* [EXERCISE AIM]: Repeat the full listing, word for word.

■ ■ ■ ■ ■ ■ ■

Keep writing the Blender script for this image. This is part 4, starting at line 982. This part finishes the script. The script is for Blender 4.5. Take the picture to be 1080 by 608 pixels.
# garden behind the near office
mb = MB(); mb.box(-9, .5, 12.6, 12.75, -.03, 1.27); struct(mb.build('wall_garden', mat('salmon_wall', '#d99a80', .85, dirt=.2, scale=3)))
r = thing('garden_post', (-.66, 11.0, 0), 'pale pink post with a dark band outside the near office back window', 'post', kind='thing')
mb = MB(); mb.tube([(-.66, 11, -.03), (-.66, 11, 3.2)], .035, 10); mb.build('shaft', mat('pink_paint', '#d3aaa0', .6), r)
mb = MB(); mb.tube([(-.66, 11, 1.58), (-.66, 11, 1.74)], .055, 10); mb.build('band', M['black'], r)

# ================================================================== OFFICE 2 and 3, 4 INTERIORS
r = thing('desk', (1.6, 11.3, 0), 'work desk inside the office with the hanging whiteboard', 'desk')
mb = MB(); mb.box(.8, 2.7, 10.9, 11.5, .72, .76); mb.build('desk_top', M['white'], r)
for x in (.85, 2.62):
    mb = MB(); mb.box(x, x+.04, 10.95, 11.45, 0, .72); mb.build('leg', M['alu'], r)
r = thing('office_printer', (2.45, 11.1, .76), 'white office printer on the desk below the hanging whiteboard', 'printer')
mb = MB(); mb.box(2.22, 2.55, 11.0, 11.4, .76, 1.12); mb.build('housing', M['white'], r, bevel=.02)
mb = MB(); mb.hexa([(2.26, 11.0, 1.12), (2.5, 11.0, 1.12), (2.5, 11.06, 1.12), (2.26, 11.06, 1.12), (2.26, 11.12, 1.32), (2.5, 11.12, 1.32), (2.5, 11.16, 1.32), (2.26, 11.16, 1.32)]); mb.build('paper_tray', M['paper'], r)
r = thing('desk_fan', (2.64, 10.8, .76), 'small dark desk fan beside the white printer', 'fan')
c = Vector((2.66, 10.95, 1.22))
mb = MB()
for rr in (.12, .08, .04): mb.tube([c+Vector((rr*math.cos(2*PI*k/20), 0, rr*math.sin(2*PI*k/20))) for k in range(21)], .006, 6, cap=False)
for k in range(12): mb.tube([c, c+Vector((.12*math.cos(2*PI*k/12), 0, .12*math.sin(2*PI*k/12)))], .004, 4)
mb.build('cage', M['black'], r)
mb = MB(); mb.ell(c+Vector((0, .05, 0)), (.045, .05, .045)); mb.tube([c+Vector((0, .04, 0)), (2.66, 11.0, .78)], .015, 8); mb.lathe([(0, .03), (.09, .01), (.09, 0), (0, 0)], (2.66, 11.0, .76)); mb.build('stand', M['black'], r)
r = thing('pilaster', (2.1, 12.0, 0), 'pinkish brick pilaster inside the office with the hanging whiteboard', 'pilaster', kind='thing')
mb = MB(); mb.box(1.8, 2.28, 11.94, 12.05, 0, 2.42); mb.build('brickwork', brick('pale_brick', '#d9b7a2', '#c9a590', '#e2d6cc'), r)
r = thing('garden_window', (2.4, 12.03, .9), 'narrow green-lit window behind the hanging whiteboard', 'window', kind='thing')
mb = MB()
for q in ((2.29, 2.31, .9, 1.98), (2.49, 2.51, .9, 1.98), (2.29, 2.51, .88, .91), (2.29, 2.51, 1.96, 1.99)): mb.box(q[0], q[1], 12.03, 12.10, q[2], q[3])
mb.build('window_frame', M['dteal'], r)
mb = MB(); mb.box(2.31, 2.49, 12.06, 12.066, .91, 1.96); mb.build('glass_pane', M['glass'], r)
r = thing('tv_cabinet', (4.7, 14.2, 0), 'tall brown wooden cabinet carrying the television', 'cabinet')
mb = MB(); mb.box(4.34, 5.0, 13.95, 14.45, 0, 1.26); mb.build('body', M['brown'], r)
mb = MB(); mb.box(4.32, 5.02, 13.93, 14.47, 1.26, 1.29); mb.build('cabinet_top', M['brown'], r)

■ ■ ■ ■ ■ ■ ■

* [TASK RESPONSE]:
Keep writing the Blender script for this image. This is part 4, starting at line 982. This part finishes the script. The script is for Blender 4.5. Take the picture to be 1080 by 608 pixels.
# garden behind the near office
mb = MB(); mb.box(-9, .5, 12.6, 12.75, -.03, 1.27); struct(mb.build('wall_garden', mat('salmon_wall', '#d99a80', .85, dirt=.2, scale=3)))
r = thing('garden_post', (-.66, 11.0, 0), 'pale pink post with a dark band outside the near office back window', 'post', kind='thing')
mb = MB(); mb.tube([(-.66, 11, -.03), (-.66, 11, 3.2)], .035, 10); mb.build('shaft', mat('pink_paint', '#d3aaa0', .6), r)
mb = MB(); mb.tube([(-.66, 11, 1.58), (-.66, 11, 1.74)], .055, 10); mb.build('band', M['black'], r)

# ================================================================== OFFICE 2 and 3, 4 INTERIORS
r = thing('desk', (1.6, 11.3, 0), 'work desk inside the office with the hanging whiteboard', 'desk')
mb = MB(); mb.box(.8, 2.7, 10.9, 11.5, .72, .76); mb.build('desk_top', M['white'], r)
for x in (.85, 2.62):
    mb = MB(); mb.box(x, x+.04, 10.95, 11.45, 0, .72); mb.build('leg', M['alu'], r)
r = thing('office_printer', (2.45, 11.1, .76), 'white office printer on the desk below the hanging whiteboard', 'printer')
mb = MB(); mb.box(2.22, 2.55, 11.0, 11.4, .76, 1.12); mb.build('housing', M['white'], r, bevel=.02)
mb = MB(); mb.hexa([(2.26, 11.0, 1.12), (2.5, 11.0, 1.12), (2.5, 11.06, 1.12), (2.26, 11.06, 1.12), (2.26, 11.12, 1.32), (2.5, 11.12, 1.32), (2.5, 11.16, 1.32), (2.26, 11.16, 1.32)]); mb.build('paper_tray', M['paper'], r)
r = thing('desk_fan', (2.64, 10.8, .76), 'small dark desk fan beside the white printer', 'fan')
c = Vector((2.66, 10.95, 1.22))
mb = MB()
for rr in (.12, .08, .04): mb.tube([c+Vector((rr*math.cos(2*PI*k/20), 0, rr*math.sin(2*PI*k/20))) for k in range(21)], .006, 6, cap=False)
for k in range(12): mb.tube([c, c+Vector((.12*math.cos(2*PI*k/12), 0, .12*math.sin(2*PI*k/12)))], .004, 4)
mb.build('cage', M['black'], r)
mb = MB(); mb.ell(c+Vector((0, .05, 0)), (.045, .05, .045)); mb.tube([c+Vector((0, .04, 0)), (2.66, 11.0, .78)], .015, 8); mb.lathe([(0, .03), (.09, .01), (.09, 0), (0, 0)], (2.66, 11.0, .76)); mb.build('stand', M['black'], r)
r = thing('pilaster', (2.1, 12.0, 0), 'pinkish brick pilaster inside the office with the hanging whiteboard', 'pilaster', kind='thing')
mb = MB(); mb.box(1.8, 2.28, 11.94, 12.05, 0, 2.42); mb.build('brickwork', brick('pale_brick', '#d9b7a2', '#c9a590', '#e2d6cc'), r)
r = thing('garden_window', (2.4, 12.03, .9), 'narrow green-lit window behind the hanging whiteboard', 'window', kind='thing')
mb = MB()
for q in ((2.29, 2.31, .9, 1.98), (2.49, 2.51, .9, 1.98), (2.29, 2.51, .88, .91), (2.29, 2.51, 1.96, 1.99)): mb.box(q[0], q[1], 12.03, 12.10, q[2], q[3])
mb.build('window_frame', M['dteal'], r)
mb = MB(); mb.box(2.31, 2.49, 12.06, 12.066, .91, 1.96); mb.build('glass_pane', M['glass'], r)
r = thing('tv_cabinet', (4.7, 14.2, 0), 'tall brown wooden cabinet carrying the television', 'cabinet')
mb = MB(); mb.box(4.34, 5.0, 13.95, 14.45, 0, 1.26); mb.build('body', M['brown'], r)
mb = MB(); mb.box(4.32, 5.02, 13.93, 14.47, 1.26, 1.29); mb.build('cabinet_top', M['brown'], r)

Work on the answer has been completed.